Veranstaltungshinweis

Am 8.10. hält Sybille Krämer den Vortrag: “Über Ambivalenzen des Digitalen und die Notwendigkeit einer ‚digitalen Aufklärung‘“. Ort: IFK Internationales Forschungszentrum Kulturwissenschaften | Kunstuni Linz, Reichsratsstraße 17, 1010 Wien. Zeit: 18.15 Uhr

Die mit der Buchdruckkultur zu einem Leitmedium aufgestiegene, bebilderte und beschriftete Fläche ging mit dem Versprechen einher, das notierte Wissen dem Geheimnis zu entziehen: Alles, worauf es ankommt, ist auf der Fläche sichtbar und lesbar. Doch wenn im Zuge der Digitalisierung aus der Schreib- und Lesefläche das vernetzte Interface wird, entsteht ein neuer, undurchdringlicher, unüberschaubarer Tiefenraum hinter der sichtbaren Oberfläche, in dem Algorithmen, Protokolle und Geräte miteinander interagieren, ohne dass dies von den Nutzerinnen noch erkennbar, geschweige denn kontrollierbare ist.

Rhizomartig wuchert auf der Rückseite der smarten Nutzerfreundlichkeit des Bildschirms die Region eines wiedererstarkenden „Geheimnisses“, eines prinzipiellen Nicht-Wissens. Beispielsweise entwickelt jede Software eine „virtuelle Maschine“, die denjenigen, die mit der Software arbeiten, verborgen bleibt. Und die mannigfaltigen Datenspuren, die NutzerInnen im Netz hinterlassen und die von Algorithmen zur Profilierung von Personen und Vorhersage von Verhaltensweisen eingesetzt werden, bleiben dem Bewusstsein ihrer Urheber gewöhnlich entzogen.

Digitale Aufklärung als „Kritik der digitalen Vernunft“

Das mit der alphanumerischen Literalität verbundene aufklärerische Ethos und Transparenzversprechen verkehrt sich: Im Netz unterwegs zu sein heißt zumeist, die eigenen Datenspuren weder kennen noch beherrschen zu können. Vernetzte Digitalität zeigt ihren Januskopf: Sie ist nicht nur mobilitätsfördernd (Schienennetz, Stromnetz!), sondern kann zugleich sich als Falle (Spinnennetz, Fischernetz) entpuppen. Brauchen wir eine neue Form der Aufklärung, eine „digitale Aufklärung“? Doch was bedeutet „digitale Mündigkeit“?
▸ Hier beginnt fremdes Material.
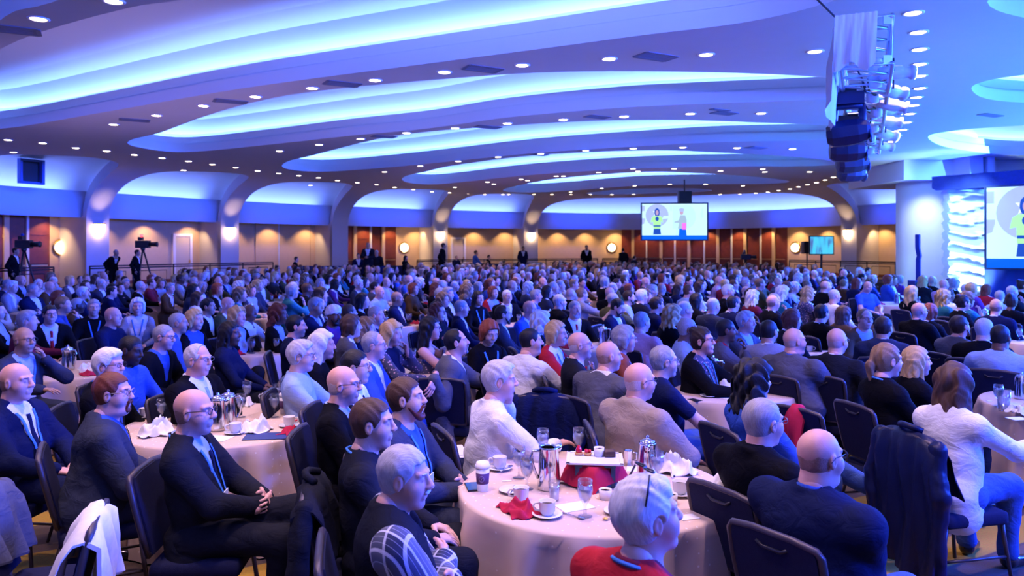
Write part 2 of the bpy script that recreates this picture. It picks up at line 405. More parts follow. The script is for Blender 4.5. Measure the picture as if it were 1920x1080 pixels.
for i, (u, v) in enumerate(DL):
    p = Pz(u, v, ZC)
    if p.y > 44: p = Vector((p.x/p.y*44, 44, ZC))
    o = link('ceiling_downlight', me_ring); o.location = (p.x, p.y, ZC-.001)
    d = link('lamp_lens', me_disc, o)
    for (a, b, row) in DROWS:
        if a <= i < b:
            n_ = sum(1 for q in DL[a:b] if ((q[0], q[1]) < (u, v) if row[0] != '!' else (q[1], q[0]) < (v, u))); tag(o, f"round recessed warm downlight, {ORDN(n_)} {'from left' if row[0] != '!' else 'from the camera'} in the {row.lstrip('!')}", 'light', 'recessed ceiling downlights')

for i in (0, 1, 2, 4, 6, 8, 10, 11, 12, 39, 41, 43, 45, 47, 49, 51, 54, 56, 58, 60, 66, 70, 74, 88, 90, 92, 94):
    u, v = DL[i]; p = Pz(u, v, ZC)
    spot('downlight_beam', (p.x, p.y, ZC-.03), (p.x+.1, p.y, 0), 95 if p.x < -4.5 else 350, PINK, 84, .8, .1)
for x, y in ((-3.2, 4.2), (-1.0, 3.0), (.4, 5.2), (2.0, 3.6), (-2.4, 6.8), (-4.6, 6.0), (-5.6, 4.0), (4.0, 5.6)):      # cans of the strip above the camera
    spot('downlight_beam', (x, y, ZC-.03), (x+.05, y, 0), 150 if x < -4 else 330, PINK, 96, .8, .1)
# ================================================================ WALL BAYS
NW = -1.38
def wall_frame(s, n=NW):
    q = wall_pt(s, n, 0); p, a, nn = Wp(s); return q, a, nn
def wall_box(mb, s, n, z, half_along, half_n, half_z, mi=0):
    q, a, nn = wall_frame(s, n)
    R = Matrix(((a.x, nn.x, 0), (a.y, nn.y, 0), (0, 0, 1)))
    mb.box((q.x, q.y, z), (half_along, half_n, half_z), R, mi)
def ulen(u0, u1):
    s0, s1 = s_at_u(u0, NW), s_at_u(u1, NW); return s0, s1
def panel_bank(n, u0, u1, posts, label):
    """bank of tall red-brown doors with cream posts"""
    s0, s1 = ulen(u0, u1)
    mb = MB(); N = 10
    mb.grid([[wall_pt(s0+(s1-s0)*k/N, -1.36, z) for k in range(N+1)] for z in (.42, 3.38)])
    b = struct(mb.build(f'door_{n}', M_wood, smooth=False), label)
    us = [u0]+posts+[u1]
    for a, c in zip(us[:-1], us[1:]):
        for z0, z1 in ((.62, 1.32), (1.46, 2.5), (2.62, 3.3)):
            sa, sc = ulen(a+2.2, c-2.2); q = MB()
            P = [[wall_pt(sa+(sc-sa)*k/2, -1.33, z) for k in range(3)] for z in (z0, z1)]
            q.grid(P)
            for e in (0, 1):
                q.grid([[P[e][k] for k in range(3)], [P[e][k]-Wp((sa+sc)/2)[2]*.03 for k in range(3)]])
            q.build('door_panel', M_wood, b, smooth=False)
    for i, u in enumerate(posts):
        q = MB(); wall_box(q, s_at_u(u, NW), -1.30, 1.9, .10 if i % 2 == 0 else .05, .06, 1.48); q.build('door_post', M_cream if i % 2 == 0 else M_soffit, b, smooth=False)
    for a, c in zip(us[:-1], us[1:]):
        q = MB(); wall_box(q, (s_at_u(a, NW)+s_at_u(c, NW))/2, -1.27, 1.40, .33, .03, .025); q.build('push_bar', M_brass, b, smooth=False)
panel_bank(1, -60, 92, [8, 50], 'bank of mahogany doors with cream posts beside the left camera riser')
panel_bank(2, 650, 742, [664, 694, 718], 'bank of mahogany doors behind the control table')
panel_bank(3, 1165, 1476, [1187, 1213, 1240, 1266, 1292, 1321, 1347, 1373, 1399, 1426, 1452], 'long bank of mahogany doors below the hanging screen')
def door(n, u0, u1, label):
    s0, s1 = ulen(u0, u1); sm = (s0+s1)/2; q, a, nn = wall_frame(sm); wdt = (wall_pt(s0, NW, 0)-wall_pt(s1, NW, 0)).length/2
    f = MB(); wall_box(f, s0, -1.34, 1.55, .07, .06, 1.15); wall_box(f, s1, -1.34, 1.55, .07, .06, 1.15); wall_box(f, sm, -1.34, 2.72, wdt+.06, .06, .06)
    b = struct(f.build(f'door_{n}', M_trim, smooth=False), label)
    d = MB(); wall_box(d, sm, -1.36, 1.55, wdt-.06, .03, 1.12); d.build('door_leaf', mat('door_paint', (.60, .52, .42), .6), b, smooth=False)
    h = MB(); wall_box(h, sm+(s1-sm)*.8, -1.29, 1.45, .03, .03, .08); h.build('door_handle', M_brass, b, smooth=False)
door(4, 324, 356, 'cream service door between the two left columns')
door(5, 846, 870, 'pale service door behind the standing attendants')
for i, u in enumerate((480, 523, 583)):                  # joints of the folding partition
    q = MB(); wall_box(q, s_at_u(u, NW), -1.37, 1.9, .03, .02, 1.48); struct(q.build(f'trim_{i+1}', M_soffit if i == 1 else M_cream, smooth=False), 'vertical joint strip of the cream folding partition')
# scallops of warm light on the cream wall, from cans in the soffit underside
for a, b in zip(COLS[1:], COLS[2:]):
    L = arclen(a, b); k = max(3, round(L/1.9))
    for j in range(k):
        s = a+(b-a)*(j+.5)/k
        spot('soffit_can', wall_pt(s, -.75, 3.36), wall_pt(s, -1.42, 1.3), 130, (1, .60, .25), 110, .6, .05)
# sconces
M_glow = mat('sconce_glass', (1, .9, .7), .4, emit=(1, .60, .25), es=22)
M_glow2 = mat('column_lamp_glass', (1, .9, .7), .4, emit=(1, .64, .30), es=12)
for u, where in ((115, 'beside the left mahogany doors'), (757, 'between the mahogany doors and the fourth column'), (1147, 'left of the long mahogany door bank'), (1491, 'right of the long mahogany door bank')):
    s = s_at_u(u, NW); q, a, nn = wall_frame(s)
    root = empty('wall_sconce', wall_pt(s, NW, 2.12)); root.rotation_euler = (0, 0, math.atan2(nn.y, nn.x))
    tag(root, f'round glowing brass wall sconce {where}', 'lamp', 'wall sconces')
    R = Matrix.Rotation(math.radians(90), 3, 'Y')
    mb = MB(); mb.lathe([(.0001, 0), (.34, 0), (.36, .03), (.30, .05)], 20, rot=R); mb.build('back_plate', M_brass, root)
    mb = MB(); mb.lathe([(.26, .05), (.25, .12), (.15, .20), (.0001, .22)], 20, rot=R); mb.build('glass_bowl', M_glow, root)
LMP = {3: 174, 4: 423, 5: 632, 6: 819, 7: 992, 8: 1135, 11: 1600}
NTH = {4: 'first full column on the left', 5: 'second column from the left', 6: 'third column from the left', 7: 'fourth column from the left', 8: 'fifth column from the left', 11: 'column left of the white stage wall', 12: 'column behind the stage wall', 3: 'column off to the far left', 2: 'column on the side wall'}
for c in COLS:
    if c < 4 or c in (6, 12, 13): continue
    p, a, nn = Wp(c)
    root = empty('column_lamp', wall_pt(c, .36, 2.86)); root.rotation_euler = (0, 0, math.atan2(nn.y, nn.x))
    tag(root, f'bright oval uplight lamp on the {NTH.get(c, "far column")}', 'lamp', 'column lamps')
    mb = MB(); mb.lathe([(.0001, -.30), (.12, -.24), (.19, -.05), (.20, .2)], 16, c=(.12, 0, 0)); mb.build('lamp_shade', M_glow2, root)
    mb = MB(); mb.lathe([(.20, .2), (.22, .21), (.22, .24), (.19, .24)], 16, c=(.12, 0, 0)); mb.box((.04, 0, 0), (.05, .12, .2)); mb.build('bracket', M_brass, root)
    q = wall_pt(c, 1.0, 3.25)
    spot('column_uplight', q, wall_pt(c, .45, 4.3), 22, (1, .66, .36), 70, .9, .1)
# blue area lamps without fixtures, added bay by bay to colour the soffit
for a, b in zip(COLS[1:], COLS[2:]):
    k = 1 if b-a < 2 else 3
    for j in range(k):
        s = a+(b-a)*(j+.5)/k; area('soffit_wash', wall_pt(s, 2.2, 5.1), wall_pt(s, .0, 3.85), 4.2, 21, (.010, .07, 1), .3, 50)
for c in COLS[2:10]:
    for z in (1.3, 2.5): spot('column_wash', wall_pt(c, 6.5, 4.9), wall_pt(c, .4, z), 55, (.010, .07, 1), 14, .7, .1)
# ------------------------------------------------ railing on the riser edge
def rail(s0, s1, n, label, dsp=.9):
    L = arclen(s0, s1); N = max(2, int(L/1.6)); root = empty('railing', wall_pt(s0, n, .5))
    base = root.location.copy()
    def loc(s, z): return wall_pt(s, n, z)-base
    mb = MB()
    for z in (1.45, 1.37): mb.tube([loc(s0+(s1-s0)*k/(N*3), z) for k in range(N*3+1)], .028, 6)
    mb.tube([loc(s0+(s1-s0)*k/(N*3), .62) for k in range(N*3+1)], .02, 6); mb.build('hand_rail', M_black, root)
    for k in range(N+1):
        s = s0+(s1-s0)*k/N; p = MB(); p.tube([loc(s, .5), loc(s, 1.45)], .028, 6); p.build('post', M_black, root)
    for k in range(N):
        a = s0+(s1-s0)*(k+.18)/N; b = s0+(s1-s0)*(k+.82)/N
        p = MB(); p.tube([loc(a, .76), loc(b, .76), loc(b, 1.24), loc(a, 1.24)], .018, 6, closed=True); p.build('frame_insert', M_black, root)
    tag(root, label, 'railing', 'black railings along the riser'); return root
NR = 3.9
rail(s_at_u(-120, NR), s_at_u(102, NR), NR, 'black metal railing in front of the left camera riser')
rail(s_at_u(168, NR), s_at_u(512, NR), NR, 'black metal railing with framed inserts below the first and second columns')
rail(s_at_u(782, NR), s_at_u(1120, NR), NR, 'black metal railing below the fourth and fifth columns')
rail(s_at_u(1130, NR), s_at_u(1240, NR), NR, 'short black metal railing below the hanging screen')
rail(s_at_u(1480, NR), s_at_u(1680, NR), NR, 'black metal railing at right beside the small monitor')
# ventilation grilles on ceiling
VORD = ['top left corner', 'over the second column', 'left of the second cove', 'third from the left in the front row', 'fourth from the left in the front row', 'fifth from the left in the front row', 'left of the third cove', 'second beyond the second cove', 'third beyond the second cove', 'fourth beyond the second cove', 'beyond the third cove at right', 'long pale one at far right', 'beyond the third cove at centre', 'narrow one beside the truss']
M_vent = mat('vent_grille', (.17, .18, .26), .6)
for i, (u, v, sx, sy) in enumerate([(20, 55, .55, .3), (252, 225, .5, .3), (432, 190, .5, .3), (642, 157, .5, .3), (905, 129, .5, .28), (1230, 106, .5, .28), (720, 256, .5, .3), (915, 238, .5, .3), (1120, 219, .45, .25), (1358, 212, .45, .25), (1418, 277, .5, .3), (1857, 216, .55, .16), (1012, 290, .4, .25), (1350, 206, .4, .1)]):
    p = Pz(u, v, ZC); sx *= .62; sy *= .62
    root = empty('ceiling_vent', (p.x, p.y, ZC-.005), .5)
    tag(root, f'dark rectangular air vent in the mauve ceiling, {VORD[i]}', 'vent', 'ceiling vents')
    mb = MB(); mb.box((0, sy, 0), (sx, .03, .006)); mb.box((0, -sy, 0), (sx, .03, .006)); mb.box((sx, 0, 0), (.03, sy, .006)); mb.box((-sx, 0, 0), (.03, sy, .006)); mb.build('vent_frame', M_vent, root, smooth=False)
    for k in range(5):
        mb = MB(); mb.box((0, -sy*.8+sy*.4*k, .0), (sx, sy*.17, .004), Matrix.Rotation(.04, 3, 'X')); mb.build('slat', M_vent, root, smooth=False)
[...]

Es wäre illusionär zu fordern, dass Nutzer zu Spezialisten oder gar Hackern mutieren, die das verborgene Geschehen hinter dem Screen aufdecken und transparent machen können. Vielmehr geht es im ersten Schritt um eine „Kritik der digitalen Vernunft“, welche die Ambivalenzen und Zwiespältigkeiten des Digitalen zutage fördert. Das allerdings geht nicht ohne begriffliche Vergewisserung über grundlegende Konzepte wie „Daten“, „Algorithmen“, „Digitalisierung“. Eine „Kritik der digitalen Vernunft“ bedeutet sowohl die Kritik an, wie die Kritik durch die digitale Vernunft!